Hace poco murió un amigo de infancia. Aunque no lo veía desde hace mucho, cuando recibí la noticia, sentí un vacío en el pecho y de repente mi vi jugando de nuevo con él en las calles de mi barrio, cuando venía a pasar vacaciones a mi casa desde Buenaventura. Mi amigo se llamaba Roberto. Y siempre me pareció que su tamaño era exagerado para su edad. Lo que recuerdo, también, era su voz suave con ese acento porteño, que parece una canción. Y esto de alguna manera me reconforta, porque sin duda, la gente no está muerta hasta que uno deja de escuchar su voz.
La vida nos alejó, pero de vez en cuando nos cruzábamos en el camino. De repente él aparecía en mi casa, en Cali o yo, por cuestiones del azar aparecía en la suya en Buenaventura. Pero sus noticias me llegaban porque sus tíos y lo míos son viejos amigos, así que cada que los veía les preguntaba por él. Por eso me di cuenta un día que se había ido a vivir a Costa Rica, con la gente con la que trabajaba en el puerto. Supe también que sus tíos no estaban muy de acuerdo con el trabajo que tenía, pero Roberto, pienso, era de un alma indomable, producto de las circunstancias en las que había crecido. Recuerdo que alguna vez me dijo que cuando su padre volviera, le señalaría a uno por uno, de los que consideraba, habían cometido alguna injusticia contra él, para que los levantara. Yo nunca me peleé con Roberto.
La última vez que creo haberlo visto, fue en la entrada de una discoteca en Juanchito. Una casualidad. Iba caminando detrás de un tipo gordo y bajo, que tenía una cadena de oro, más ancha que las cadenas de las anclas de los buques, que le redondeaba el cuello. Roberto iba sonriente como siempre y después de estrecharnos la mano y cruzar un saludo el tipo lo llamó: -Comedor-, escuché que le dijo. Recuerdo también que sonreí, porque su apodo me pareció particular y luego a la distancia, con un grito de alegría por haberlo visto y de burla, lo llamé así.
Creo ineluctablemente en la implacabilidad del tiempo. Cuando mi tía me llamó a avisarme sobre su muerte, pensé en las distancias que nos separaron, no solo en los kilómetros que hay de Cali a Buenaventura o de Colombia a Costa Rica, sino en las distancias que traza el tiempo a través de la historia la vida. Cuando éramos niños las horas parecían alcanzar para muchas cosas y las tardes de esas vacaciones eran largas y podíamos, sin afanes, darle la vuelta en bicicleta al barrio hasta que nos dolieran las piernas, luego a pie, después para jugar fútbol, luego para jugar jeimy, bobil, a los quemados y para hablar de cualquier cosa al final del día. Pero luego, ese mismo tiempo se fue reduciendo y sólo alcanzó para vernos con rapidez y tratar de recordar aquellos momento en el que el reloj nos importaba un comino.

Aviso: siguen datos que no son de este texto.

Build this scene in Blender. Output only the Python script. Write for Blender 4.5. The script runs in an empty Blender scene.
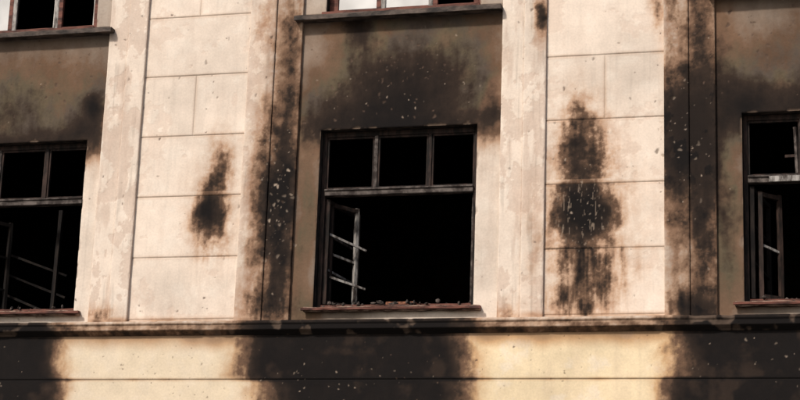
import bpy, math, random
import numpy as np
from mathutils import Matrix, Vector
random.seed(7)
rng=np.random.RandomState(11)
scn=bpy.context.scene
COL=bpy.context.collection

# ---------------------------------------------------------------- noise
TAB=np.random.RandomState(3).rand(16,256,256)
def vnoise(x,z,seed=0):
    t=TAB[seed%16]
    x=x+seed*17.31; z=z+seed*9.77
    xi=np.floor(x).astype(int); zi=np.floor(z).astype(int)
    fx=x-xi; fz=z-zi
    fx=fx*fx*(3-2*fx); fz=fz*fz*(3-2*fz)
    a=t[xi&255,zi&255]; b=t[(xi+1)&255,zi&255]; c=t[xi&255,(zi+1)&255]; d=t[(xi+1)&255,(zi+1)&255]
    return (a*(1-fx)+b*fx)*(1-fz)+(c*(1-fx)+d*fx)*fz
def fbm(x,z,f=1.0,o=4,seed=0,g=0.5):
    s=0;a=1;t=0
    for i in range(o):
        s=s+a*vnoise(x*f,z*f,seed+i*3); t+=a; a*=g; f*=2.03
    return s/t
def sstep(a,b,x):
    t=np.clip((x-a)/(b-a),0,1); return t*t*(3-2*t)
def lerp(a,b,t): return a*(1-t)+b*t

def blobs(X,Z,L,warp=0.10,wf=2.2,seed=0,sharp=1.0):
    wx=(fbm(X,Z,wf,6,seed,.56)-.5)*2*warp*2; wz=(fbm(X,Z,wf,6,seed+5,.56)-.5)*2*warp*2
    x=X+wx; z=Z+wz
    inv=np.ones_like(X)
    for (cx,cz,rx,rz,s,*p) in L:
        p=p[0] if p else 2.0
        r=np.sqrt(((x-cx)/rx)**2+((z-cz)/rz)**2)
        inv=inv*(1-s*np.exp(-r**p*0.75))
    return 1-inv

# ---------------------------------------------------------------- colour model (real surface reflectances)
CREAM=np.array([.655,.560,.475]); PINK=np.array([.47,.355,.285]); PALE=np.array([.74,.665,.58])
YEL=np.array([.72,.59,.40]); GREY=np.array([.128,.098,.077])
def sootmix(base,s):
    out=np.empty_like(base)
    a1=np.array([.135,.080,.052]); a2=np.array([.034,.023,.0175]); a3=np.array([.0095,.008,.0078])
    for c in range(3):
        b=base[...,c]
        m1=b*np.array([.68,.53,.43])[c]
        t1=np.minimum(a1[c],b*.55)
        v=np.where(s<.3,lerp(b,m1,s/.3),
          np.where(s<.5,lerp(m1,t1,(s-.3)/.20),
          np.where(s<.72,lerp(t1,a2[c],(s-.5)/.22),
                   lerp(np.minimum(a2[c],t1),a3[c],np.clip((s-.72)/.25,0,1)))))
        out[...,c]=v
    return out
def grain(X,Z,s,seed,amt=.6):
    n=fbm(X,Z,9,5,seed,.72)-.5
    v=fbm(X*4,Z*.8,4,3,seed+2)-.5
    return np.clip(s+(n*1.05+v*.55)*amt*4*s*(1-s),0,1)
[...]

Pero el tiempo no deja de ser azaroso. No tuve los minutos suficientes para viajar desde Bogotá hasta Buenaventura para verlo por última vez, pero contra eso no hay remedio ni explicación posible, a veces, solo la muerte nos muestra el verdadero aprecio que le hemos tenido a algunas personas que se cruzaron un instante en nuestro camino.
Al enterarme de la muerte de Roberto, tuve que tomar fuerzas para llamar a su tío para que me explicara la situación. Creo que nunca le di el pésame, solo le pedí la explicación. Él estaba esperando la repatriación del cuerpo, y no recuerdo las palabras que me dijo, sólo que a Comedor lo habían abaleado en una calle de San José de Costa Rica el día anterior y mientras me hablaba, me imaginé a Roberto, con toda su inmensidad metido en el ataúd, que debió haber sido gigantesca, y me pregunté si él de vez en cuándo se acordaba de aquellas tardes que disfrutamos juntos en Cali y en Buenaventura cuando a nuestras familias conspiraban para que compartiéramos las vacaciones.